When Writing, Trust Your Instincts
August 16, 2012
Caleb Pirtle III
Writing a novel is as simple as breathing and as difficult as living. It seems so easy when the ideas are rattling around in your head, when characters suddenly show up when you least expect them and tell you things you wish you didn’t know. And they always sit down on your shoulder and begin whispering when you can’t find a pencil and have no idea where your notebook is, and you’re afraid they will leave again before they can spill the secrets that have kept you in the dark for the past forty-six pages. No one ever thinks the same. No one writes the same. There is no magic formula. Darcie Chan and Joyce Yarrow, however, provide invaluable insights into the process they use while traveling through the pages of their novels – one word at a time.
Darcie Chan, author of The Mill River Recluse: Given that I’ve completed only one novel thus far, I’m not sure that I have a fully-evolved writing process just yet. But, as of this point, I first take some time developing an idea in my mind before I’m ready to put it on paper.
After I come up with an idea for the central story arc, I think about sub-plots and create initial profiles for the necessary characters. Once I feel comfortable with my concepts for the main plot and characters (which happens once I know how the story will begin, who will be involved in each plot and sub-plot, and how each plot within the story will be resolved), I write out a chapter-by-chapter outline.
Only then do I start writing.
My outline generally becomes more detailed as I work my way through the story and other ideas or twists come to mind. So far, it’s taken me a few months from the time I first conceive an idea for a story until I finish my first outline and actually start writing.

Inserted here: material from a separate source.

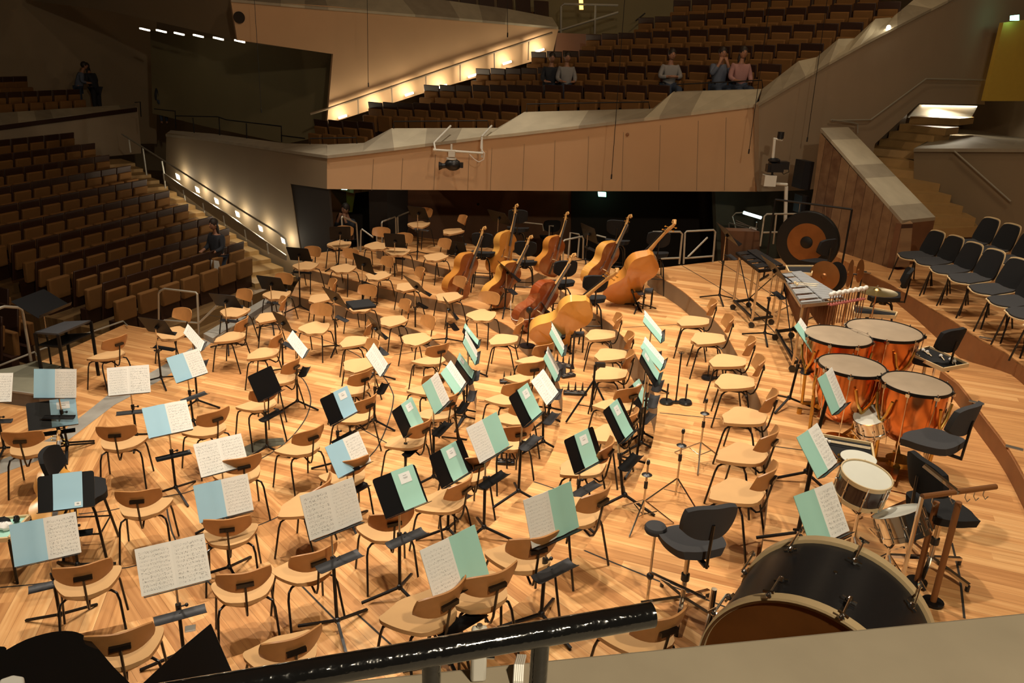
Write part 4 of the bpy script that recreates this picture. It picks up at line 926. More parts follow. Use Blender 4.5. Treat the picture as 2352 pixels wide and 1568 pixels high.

Joyce Yarrow, author of Code of Thieves and Ask the Dead: Beginning a book is like taking a wrong turn on the way home from the airport. You may end up in a bad neighborhood, and run out of gas before you find your way out, or you may decide this is the place for you and settle in to get your work done. In that case, everything you need is right there… a church or temple as the case may be, a bodega or bordello depending on your mood, and enough shady characters to balance the host of heroes mandated by the current vogue in publishing.
Your family will miss you, but they’re used to it. Whether you check into a flea-bitten SRO or a gilded mansion on the edge of town is entirely up to you. But do not fail to write yourself a note saying something like: My surroundings are entirely illusory and I can return to reality at any time. Post it on the fridge, just in case.
As for the actual writing, for me it is a process of unlearning, each and every time. Like a kitten refusing to move when attached to a leash, whatever has worked for me in the past declines to take the first step on the new journey. I’m on my own and the sooner I accept this the better. I wrote Ask the Dead in the first person, present tense, a technique that shot the story forward at bullet speed. I tried the same thing with The Last Matryoshka (aka Code of Thieves) and ended up tossing the first 30,000 words and switching to past tense. My new book, co-written with Indian journalist Arindam Roy, is set in India, the US and Canada, and is a saga told from multiple points of view.
I write both literary fiction and mysteries and have found them remarkably similar in structure. Why not, since life is the ultimate mystery. As long as my protagonist has something at stake, something to believe in, something challenging her belief in herself and a compelling reason to put herself at risk, the story will move forward. When I feel blocked, I seek out the noisiest coffee house, park bench, or subway car I can find, and use the white noise to focus my mind.
A few consistent rules that work for me are:
Outline only when events begin to contradict each other and continuity is in danger.
Develop your characters fully and they will reward you by revealing your plot and bringing life to every moment on the page
When a story is not climbing toward a peak of some kind there had better be a deep ravine up ahead.
Never write in a vacuum. Even the most insular love story takes place somewhere. Rub the lantern fervently and often, and with the help of your imagination the world you create will reveal and challenge your characters and enchant your readers. My own genie has whisked me off to Russia and India on life-changing, so called ‘book research’ trips for which I will be ever grateful.
Above all, trust your instincts and don’t think too much.